By IRENE CHAPPLE
The threat of an over-riding international patent on text message promotions has sent shivers through other companies in the young and thriving market.
Pipers Patent Attorneys lodged the patent just over two years ago on behalf of Auckland company Cool 123.
Pipers said this week that the patent was close to being accepted, which would have "far-reaching implications" on the market for text-messaging promotional systems.
If the patent is successful, Cool 123 could claim retrospective damages on breaches of the patent, generally calculated from profits made by companies using the product.
Cool 123 could then be the sole provider of the product, or license it to other users.
The company, which was registered in 2000 and includes Pipers' principal Jim Piper as a director and shareholder, said it invented the marketing tactic and that its patent would cover the practice of promotional text messaging.
Text messaging promotions have become a cheap, effective way to target the youth consumer.
Cool 123's claims - which are what will be protected if the patent is successful - include "an interactive marketing and/or survey system utilising short message systems (SMS) provided on mobile or cellphones, including in combination a means of displaying an advertisement, the advertisement invites a participant to respond with a defined short text message via SMS on a mobile or cellphone".
Another nine claims in the patent include varying themes on the practice, including participation in a promotion through the internet, television or radio.
The application, which cost $281.25 to lodge, has gone through the examination phase in New Zealand.
Previous searches by the World Intellectual Property Organisation did not discover any patents to invalidate Cool 123's claims.
Intellectual property lawyer and AJ Park partner Ken Moon said the claim would succeed if, at the date it was lodged, no other companies could show they were using the process.
But Cool 123 also had to prove that the system was "non-obvious" - that connecting the data, SMS, and marketing system was not an obvious use of the technology.

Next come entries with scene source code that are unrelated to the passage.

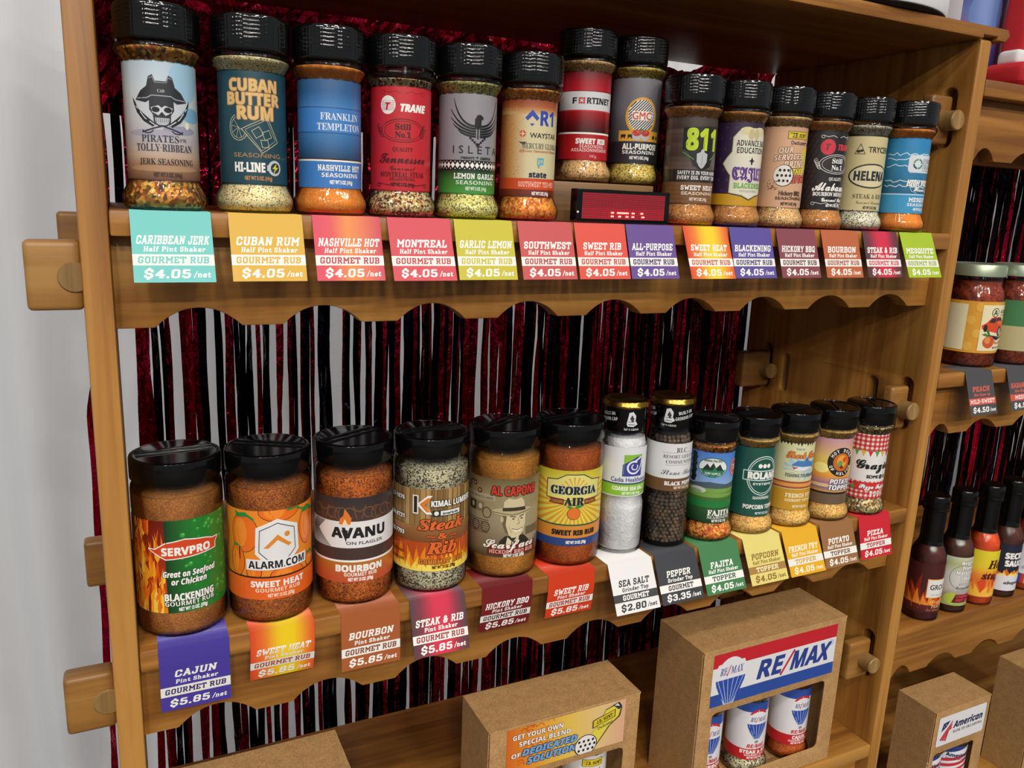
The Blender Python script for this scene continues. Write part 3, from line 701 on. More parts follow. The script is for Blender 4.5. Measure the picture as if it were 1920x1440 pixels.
def L_cuban():
    g = G(hw, 77.4, '1b4350'); o = 'e0b878'
    g.T('CUBAN', 0, 67.5, 7.6, o, 'S', 34, .35, o='b07c40'); g.T('BUTTER', 0, 58.3, 7.6, o, 'S', 38, .35, o='b07c40'); g.T('RUM', 1, 49, 8.4, o, 'S', 25, .4, o='b07c40')
    c = 'b9b596'
    g.K([(-9, 38), (9, 47), (17, 30), (5, 22)], .5, c, True); g.K([(-6.5, 37.6), (8.5, 45), (15, 31), (4.6, 23.6)], .3, c, True)
    g.O(-11, 39, 7, 9, .5, c, 110, 330); g.O(-11, 39, 5.6, 7.4, .35, c, 110, 330)
    for a in range(130, 331, 40): g.K([(-11, 39), (-11 + 5.6 * cos(rad(a)), 39 + 7.4 * sin(rad(a)))], .3, c)
    for q in ([(-2, 37), (3, 40), (6, 35), (1, 32)], [(5, 36), (10, 38), (12, 33), (7, 31)], [(4, 31), (9, 31), (10, 26), (5, 26)]): g.K(q, .45, c, True)
    g.T('SEASONING', 2, 20.4, 3, 'b98a52', 's', 34); g.T('HI-LINE', -4, 12, 6.2, WH, 'S', 21, .3)
    g.E(14, 12, 5.4, 5.4, 'c9cdd0'); g.R(8, 10, 11, 14, 'c9cdd0'); g.E(14.4, 12, 3.7, 3.7, '2a3a40'); g.P([(15.5, 15.4), (12, 11.6), (14, 11.6), (13, 8.4), (17, 12.6), (14.8, 12.6)], 'd6dc2c')
    net5(g, 2, 4.6, 'b98a52', 19); return g
def L_franklin():
    g = G(hw, 77.4)
    g.GV(57, 77.4, [(57, '4a8ac8'), (68, '2f6096'), (77, '3c5f86')]); g.GV(21, 40, [(21, '24415f'), (34, '3f78b2'), (40, '4585c2')])
    g.b0()
    for i in range(16): g.R(-hw / 2, 58 + i * 1.2, hw / 2, 58.25 + i * 1.2, '31659c')
    g.b1()
    g.b0()
    for i in range(14): g.R(-hw / 2, 22 + i * 1.25, hw / 2, 22.25 + i * 1.25, '2a517e')
    g.b1()
    g.R(-hw / 2, 39.5, hw / 2, 57.5, '3f80c8'); g.R(-hw / 2, 56.9, hw / 2, 57.6, '2a568a'); g.R(-hw / 2, 39.2, hw / 2, 39.9, '2a568a')
    g.R(-hw / 2, 0, hw / 2, 19.6, '3d7cc4'); g.R(-hw / 2, 19.2, hw / 2, 20.4, WH)
    g.T('FRANKLIN', 0, 51.3, 5, 'e4eaf0', 'b', 31); g.T('TEMPLETON', 0, 44, 5, 'e4eaf0', 'b', 36)
    g.T('NASHVILLE HOT', 0, 14.6, 4.4, WH, 'm', 36, .55); g.T('SEASONING', 0, 9.4, 3, WH, 'S', 30); net5(g, 0, 4.4, WH); return g
def still(g, x, y, c, s=1.0, bg=None):
    if bg: g.E(x, y, 16 * s, 8 * s, bg)
    g.O(x, y, 17.5 * s, 8.8 * s, .5, c); g.O(x, y, 15 * s, 7.2 * s, .35, c)
    for sg in (-1, 1):
        for k in range(5): g.O(x + sg * (16 + k * .8) * s, y - 3 + k * 1.6, 3 * s, 2 * s, .4, c, 90, 300, 8)
    g.T('Still', x, y + 3 * s, 4.3 * s, c if not bg else WH, 'b', 12 * s, .12); g.T('No.1', x, y - 3 * s, 4.3 * s, c if not bg else WH, 'b', 12 * s, .12)
def scroll(g, y, c, w=16, s=1):
    for sg in (-1, 1):
        g.K([(sg * 2, y), (sg * 6, y + 1.6 * s), (sg * 11, y + .4 * s), (sg * w, y + 1.8 * s)], .5, c); g.O(sg * w, y + .6 * s, 1.8, 1.6, .45, c)
def L_trane():
    g = G(hw, 77.4, 'c4222d'); c = '4a0f18'
    scroll(g, 72, '8a1620'); g.E(-12, 63.5, 6.2, 6.8, 'f0ebe8')
    g.b0()
    for k in range(6): g.R(-17.5, 59.6 + k * 1.3, -6.5, 59.95 + k * 1.3, 'c4222d')
    g.b1()
    g.T('T', -12, 62.5, 5, 'c4222d', 'I', 4, .2); g.T('TRANE', 8.5, 61.6, 5.2, WH, 'I', 21, .35)
    still(g, 0, 45, c); g.T('QUALITY', 0, 31.2, 3, c, 'b', 16); g.T('Tennessee', 0, 25, 8, c, 'r', 38, .15); g.T('Gourmet', 0, 17.4, 3.6, c, 'r', 20)
    g.T('MONTREAL STEAK', 0, 12.6, 3.8, c, 'b', 37); g.T('SEASONING', 0, 9, 2.4, c, 'b', 20); net5(g, 0, 5, c); scroll(g, 4, c, 20); return g
def L_isleta():
    g = G(hw, 77.4, '908d93'); g.GV(0, 19, [(0, '44943a'), (11, '357a30'), (19, '16281a')])
    g.R(-hw / 2, 18.6, hw / 2, 26.4, BK)
    g.b0()
    for i in range(-18, 18):
        x = i * 4; g.P([(x - 1.9, 22.5), (x, 20), (x + 1.9, 22.5), (x, 25)], WH)
        g.R(x + 1.6, 24.8, x + 2.4, 25.6, WH); g.R(x + 1.6, 19.4, x + 2.4, 20.2, WH)
    g.b1()
    for sg in (-1, 1):
        for k, tip in enumerate([(20, 73), (22.6, 65), (22.6, 59), (20.5, 54), (16, 49.6)]):
            g.F((sg * 1.6, 52.5 - k * 2.0), (sg * (15 - k * .6), 52 - k * 1.7), (sg * tip[0], tip[1]), 1.7, .5, BK)
    g.P([(-3, 52), (-2.6, 58), (-.6, 61.2), (2.2, 61.4), (4.6, 59.4), (4.2, 57.4), (3, 58), (2.6, 52), (0, 49.5)], BK)
    g.K([(0, 50), (0, 43)], 1.1, BK)
    for k in range(4):
        for sg in (-1, 1): g.R(sg * (6 - k * 1.7) - .9, 42.5 - k * 1.5, sg * (6 - k * 1.7) + .9, 44.2 - k * 1.5, BK)
    g.R(-.9, 36.6, .9, 38.4, BK)
    g.T('I S L E T A', 1, 34.6, 6, '1c1a1e', 's', 42); g.T('resort + casino', 0, 28.6, 2.8, '1c1a1e', 's', 26, .12)
    g.T('LEMON GARLIC', 0, 14, 4.4, WH, 'm', 38, .55); g.T('SEASONING', 0, 9, 3, 'd4e4cc', 'S', 34); net5(g, 0, 4.4, 'd4e4cc'); return g
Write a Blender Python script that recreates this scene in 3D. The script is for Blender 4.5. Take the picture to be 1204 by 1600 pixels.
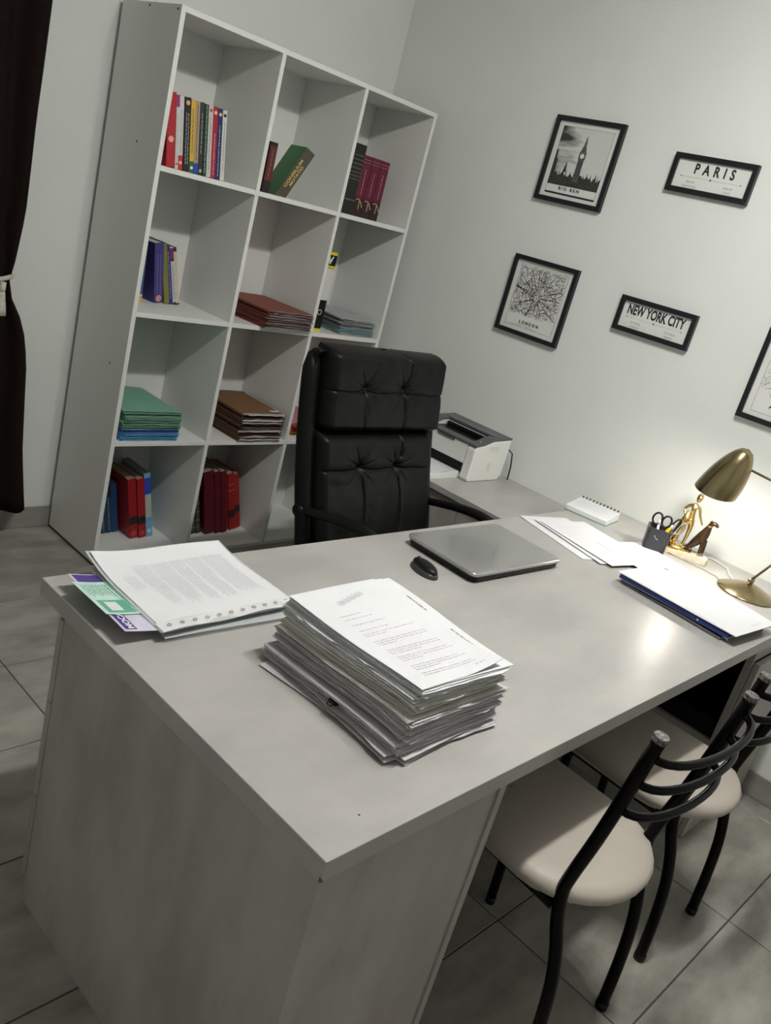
import bpy, bmesh, math, random
from mathutils import Matrix, Vector, noise
for o in list(bpy.data.objects): bpy.data.objects.remove(o)
S = bpy.context.scene
COL = S.collection
R = math.radians
# ------------------------------------------------------------------ camera
cam_d = bpy.data.cameras.new('camera'); cam = bpy.data.objects.new('camera', cam_d); COL.objects.link(cam)
M3 = Matrix(((0.67750895, -0.68997159, 0.25479565), (0.06837866, 0.40400393, 0.912198), (-0.73232915, -0.60059972, 0.32089561)))
cam.matrix_world = Matrix.Translation((-0.7931, -0.5823, 1.6191)) @ M3.transposed().to_4x4()
cam_d.sensor_fit = 'VERTICAL'; cam_d.sensor_height = 36; cam_d.lens = 1337.18 / 1600 * 36
cam_d.clip_start = .02
S.camera = cam
# ------------------------------------------------------------------ light and exposure
S.view_settings.view_transform = 'Standard'; S.view_settings.look = 'None'
S.view_settings.gamma = 1; S.view_settings.use_curve_mapping = False
S.view_settings.exposure = 0.0
W = bpy.data.worlds.new('world'); S.world = W; W.use_nodes = True
W.node_tree.nodes['Background'].inputs[0].default_value = (.5, .55, .6, 1)
W.node_tree.nodes['Background'].inputs[1].default_value = .02
CEIL_LAMP = (.84, .08, 2.9); CEIL_W = 7.4; CEIL_SIDE = 9.0; DESK_W = 4.2
# ------------------------------------------------------------------ materials
def mat(name, col, rough=.6, metal=0, spec=.5, var=0, scale=8, bump=0, bscale=60, col2=None, stretch=(1, 1, 1), coat=0, emis=None, trans=0, alpha=1, objrand=0):
    m = bpy.data.materials.new(name); m.use_nodes = True
    nt = m.node_tree; N = nt.nodes; L = nt.links; b = N['Principled BSDF']
    b.inputs['Base Color'].default_value = (*col, 1); b.inputs['Roughness'].default_value = rough
    b.inputs['Metallic'].default_value = metal; b.inputs['Specular IOR Level'].default_value = spec
    if coat: b.inputs['Coat Weight'].default_value = coat; b.inputs['Coat Roughness'].default_value = .12
    if trans: b.inputs['Transmission Weight'].default_value = trans
    if alpha < 1: b.inputs['Alpha'].default_value = alpha
    if emis: b.inputs['Emission Color'].default_value = (*emis[0], 1); b.inputs['Emission Strength'].default_value = emis[1]
    if var or bump:
        tc = N.new('ShaderNodeTexCoord'); mp = N.new('ShaderNodeMapping'); mp.inputs['Scale'].default_value = stretch
        L.new(tc.outputs['Object'], mp.inputs[0])
        if objrand:
            oi = N.new('ShaderNodeObjectInfo'); ml = N.new('ShaderNodeMath'); ml.operation = 'MULTIPLY'; ml.inputs[1].default_value = 37
            L.new(oi.outputs['Random'], ml.inputs[0]); cb = N.new('ShaderNodeCombineXYZ')
            for i in range(3): L.new(ml.outputs[0], cb.inputs[i])
            L.new(cb.outputs[0], mp.inputs['Location'])
        if var:
            n = N.new('ShaderNodeTexNoise'); n.inputs['Scale'].default_value = scale; n.inputs['Detail'].default_value = 6; n.inputs['Roughness'].default_value = .6
            L.new(mp.outputs[0], n.inputs['Vector'])
            mx = N.new('ShaderNodeMix'); mx.data_type = 'RGBA'
            c2 = col2 or tuple(c * (1 - var) for c in col)
            mx.inputs['A'].default_value = (*col, 1); mx.inputs['B'].default_value = (*c2, 1)
            rp = N.new('ShaderNodeValToRGB'); rp.color_ramp.elements[0].position = .35; rp.color_ramp.elements[1].position = .65
            L.new(n.outputs['Fac'], rp.inputs[0]); L.new(rp.outputs[0], mx.inputs['Factor'])
            L.new(mx.outputs['Result'], b.inputs['Base Color'])
        if bump:
            n2 = N.new('ShaderNodeTexNoise'); n2.inputs['Scale'].default_value = bscale; n2.inputs['Detail'].default_value = 3
            L.new(mp.outputs[0], n2.inputs['Vector'])
            bp = N.new('ShaderNodeBump'); bp.inputs['Strength'].default_value = bump; bp.inputs['Distance'].default_value = .002
            L.new(n2.outputs['Fac'], bp.inputs['Height']); L.new(bp.outputs[0], b.inputs['Normal'])
    return m
def brushed(name, col, rough):
    m = mat(name, col, rough, 1, var=.12, scale=20, stretch=(6, 6, .4)); return m
WALL = mat('painted_wall', (.745, .765, .735), .85, spec=.2, var=.03, scale=3, bump=.15, bscale=120)
CEILM = mat('ceiling_paint', (.86, .86, .84), .9)
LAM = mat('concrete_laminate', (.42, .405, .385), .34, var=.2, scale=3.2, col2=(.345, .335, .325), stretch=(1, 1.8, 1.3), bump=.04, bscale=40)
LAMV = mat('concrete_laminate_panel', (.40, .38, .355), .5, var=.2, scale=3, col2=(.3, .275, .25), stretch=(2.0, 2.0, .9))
MELA = mat('white_melamine', (.76, .77, .74), .45, var=.02, scale=3)
MELB = mat('white_melamine_side', (.62, .61, .58), .5, var=.05, scale=3)
BARE = mat('bare_chipboard_edge', (.13, .06, .035), .9, var=.3, scale=60)
TILE = mat('wood_look_porcelain', (.35, .335, .30), .36, var=.5, scale=2.6, col2=(.2, .19, .165), stretch=(1.6, 4.0, 1), bump=.1, bscale=30, objrand=1)
SKIRT = mat('skirting_porcelain', (.34, .33, .30), .4, var=.4, scale=3, col2=(.24, .23, .21), stretch=(1, 1, 4), objrand=1)
GROUT = mat('grout', (.07, .066, .06), .9)
LEATH = mat('black_leather', (.0038, .0044, .0036), .42, spec=.17, bump=.2, bscale=220)
BLKM = mat('black_enamel', (.0018, .0014, .0018), .22, spec=.13)
BLKP = mat('black_plastic', (.005, .005, .0055), .42, spec=.25)
CREAM = mat('cream_vinyl', (.46, .415, .36), .5, var=.08, scale=7, bump=.1, bscale=200)
CREAMW = mat('fraying_seat_webbing', (.5, .47, .42), .9)
BRASS = brushed('brushed_antique_brass', (.4, .32, .18), .24)
GOLD = mat('polished_gold', (.72, .52, .2), .25, 1, var=.2, scale=30)
BRONZE = mat('dark_bronze', (.12, .07, .04), .4, .8, var=.5, scale=60, bump=.8, bscale=90)
MARBLE = mat('cream_stone', (.66, .52, .26), .5, var=.6, scale=22, col2=(.72, .68, .6))
STEEL = mat('steel', (.6, .6, .6), .25, 1)
CHIP = mat('chipped_paint_metal', (.35, .34, .33), .45, .6, var=.9, scale=160, col2=(.02, .02, .02))
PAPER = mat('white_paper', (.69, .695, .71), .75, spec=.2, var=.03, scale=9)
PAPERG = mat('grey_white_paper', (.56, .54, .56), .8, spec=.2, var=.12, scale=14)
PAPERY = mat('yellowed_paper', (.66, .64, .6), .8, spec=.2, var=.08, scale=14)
INK = mat('printed_ink', (.3, .3, .32), .8)
INKL = mat('faint_printed_ink', (.5, .5, .52), .8)
INKB = mat('black_print', (.015, .015, .018), .7)
FRAMEM = mat('black_frame_wood', (.008, .008, .012), .35)
PRW = mat('printer_white_plastic', (.76, .77, .74), .35)
PRG = mat('printer_grey_plastic', (.085, .088, .09), .4)
SILV = mat('silver_laptop_lid', (.46, .46, .45), .2, .7, coat=.5)
CURT = mat('dark_brown_curtain', (.012, .007, .006), .9, spec=.1, var=.2, scale=40)
CURTW = mat('white_curtain_lining', (.7, .7, .67), .9)
ROPE = mat('white_rope', (.62, .6, .52), .9, var=.3, scale=120)
CLEAR = mat('clear_plastic_sleeve', (.72, .76, .76), .22, alpha=.45, spec=.6)
HOLE = mat('dark_punch', (.03, .03, .03), .9)
_c = {}
def cm(col, rough=.55, var=.08):
    k = (tuple(col), rough)
    if k not in _c: _c[k] = mat('cover_%d' % len(_c), col, rough, var=var, scale=25)
    return _c[k]
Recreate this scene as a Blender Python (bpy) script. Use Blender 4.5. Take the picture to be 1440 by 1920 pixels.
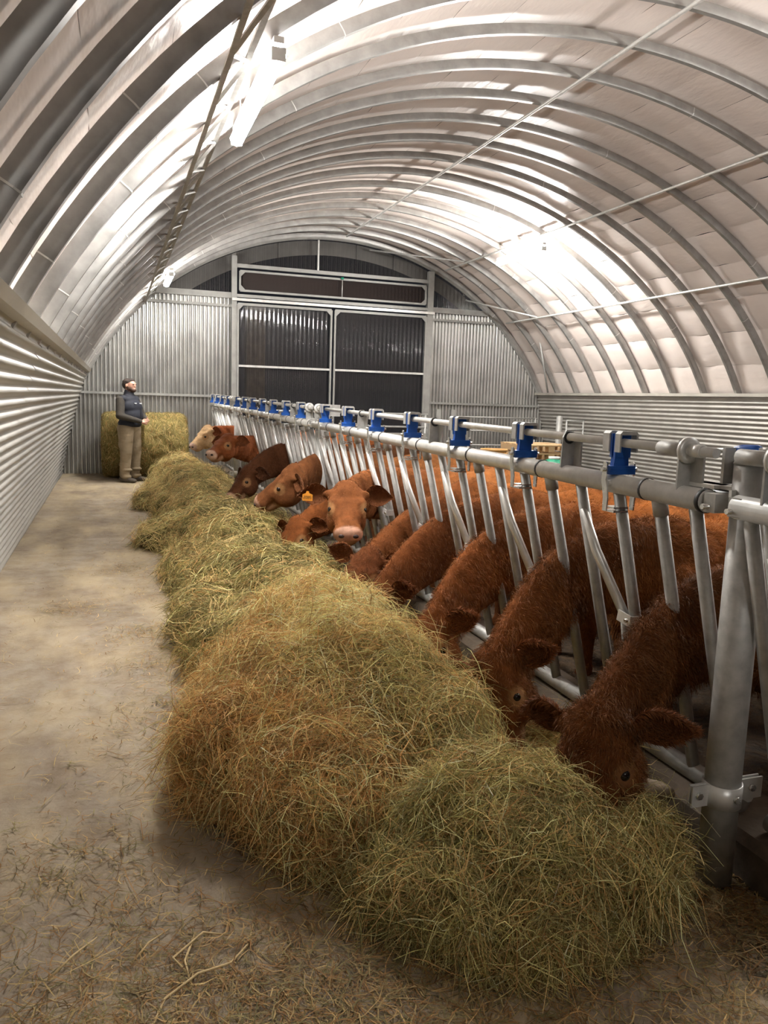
import bpy, math, random
import numpy as np
from mathutils import Vector, Matrix
R_ = random.Random(7)
rng = np.random.default_rng(11)
for o in list(bpy.data.objects): bpy.data.objects.remove(o, do_unlink=True)
S = bpy.context.scene
COL = S.collection
PI = math.pi

# ------------------------------------------------------------------ camera
CAM_YAW, CAM_PITCH, CAM_ROLL, CAM_F, CAM_H = 0.33259, 0.141019, 0.0322713, 1471.3, 1.56
cy, sy, cp, sp = math.cos(CAM_YAW), math.sin(CAM_YAW), math.cos(CAM_PITCH), math.sin(CAM_PITCH)
fv = Vector((sy*cp, cy*cp, -sp)); rv = Vector((cy, -sy, 0)); uv = rv.cross(fv)
cr, sr = math.cos(CAM_ROLL), math.sin(CAM_ROLL)
r2 = rv*cr + uv*sr; u2 = rv*(-sr) + uv*cr
cam = bpy.data.cameras.new('camera'); camo = bpy.data.objects.new('camera', cam); COL.objects.link(camo)
M = Matrix.Identity(4)
for i in range(3):
    M[i][0] = r2[i]; M[i][1] = u2[i]; M[i][2] = -fv[i]
M[0][3], M[1][3], M[2][3] = 0, 0, CAM_H
camo.matrix_world = M
cam.sensor_fit = 'VERTICAL'; cam.sensor_height = 24; cam.sensor_width = 18
cam.lens = CAM_F/1920*24; cam.clip_start = 0.05; cam.clip_end = 200
S.camera = camo

# ------------------------------------------------------------------ world (night outside) and exposure
w = bpy.data.worlds.new('night'); S.world = w; w.use_nodes = True
w.node_tree.nodes['Background'].inputs[0].default_value = (0.75, 0.8, 1.0, 1)
w.node_tree.nodes['Background'].inputs[1].default_value = 0.012
S.view_settings.view_transform = 'Standard'; S.view_settings.look = 'None'
S.view_settings.gamma = 1.0; S.view_settings.use_curve_mapping = False
S.view_settings.exposure = 0.42
LAMP = 235.0          # strength of the fluorescent tubes

# ------------------------------------------------------------------ materials
def newmat(name):
    m = bpy.data.materials.new(name); m.use_nodes = True
    nt = m.node_tree; b = nt.nodes['Principled BSDF']
    return m, nt, b
def noise(nt, scale, detail=4, coord='Object', stretch=None, rough=.6):
    t = nt.nodes.new('ShaderNodeTexCoord'); n = nt.nodes.new('ShaderNodeTexNoise')
    n.inputs['Scale'].default_value = scale; n.inputs['Detail'].default_value = detail; n.inputs['Roughness'].default_value = rough
    if stretch:
        mp = nt.nodes.new('ShaderNodeMapping'); mp.inputs['Scale'].default_value = stretch
        nt.links.new(t.outputs[coord], mp.inputs[0]); nt.links.new(mp.outputs[0], n.inputs[0])
    else: nt.links.new(t.outputs[coord], n.inputs[0])
    return n
def ramp(nt, src, stops):
    r = nt.nodes.new('ShaderNodeValToRGB'); e = r.color_ramp.elements
    while len(e) < len(stops): e.new(.5)
    for i, (p, c) in enumerate(stops):
        e[i].position = p; e[i].color = (c[0], c[1], c[2], 1) if hasattr(c, '__len__') else (c, c, c, 1)
    nt.links.new(src, r.inputs[0]); return r
def bump(nt, b, src, strength, dist=.01):
    n = nt.nodes.new('ShaderNodeBump'); n.inputs['Strength'].default_value = strength; n.inputs['Distance'].default_value = dist
    nt.links.new(src, n.inputs['Height']); nt.links.new(n.outputs[0], b.inputs['Normal'])
def mottled(name, c1, c2, scale, rough=(.5, .5), metal=0., bs=0., bd=.01, stretch=None, spec=.5):
    m, nt, b = newmat(name)
    n = noise(nt, scale, stretch=stretch)
    r = ramp(nt, n.outputs['Fac'], [(.3, c1), (.7, c2)])
    nt.links.new(r.outputs[0], b.inputs['Base Color'])
    rr = ramp(nt, n.outputs['Fac'], [(.3, rough[0]), (.7, rough[1])]); nt.links.new(rr.outputs[0], b.inputs['Roughness'])
    b.inputs['Metallic'].default_value = metal; b.inputs['Specular IOR Level'].default_value = spec
    if bs: bump(nt, b, n.outputs['Fac'], bs, bd)
    return m
M_ = {}
M_['galv'] = mottled('galvanised_steel', (.60, .60, .575), (.78, .78, .75), 14, (.30, .42), .4, .15, .002)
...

Even if the patent office accepted the claim, companies could disprove it later and invalidate the patent.
Piper is an equal shareholder in Cool 123 with system inventor Glen Smith, together with England-based Michael Browne and minority shareholder Cornwall Trustees.
Companies in the text promotion market include Lateral Profiles, Synapse and The Hyperfactory, who deal with the two major SMS outlets, Vodafone and Telecom, and television and radio stations.
They are seeking legal advice on the implications of the patent.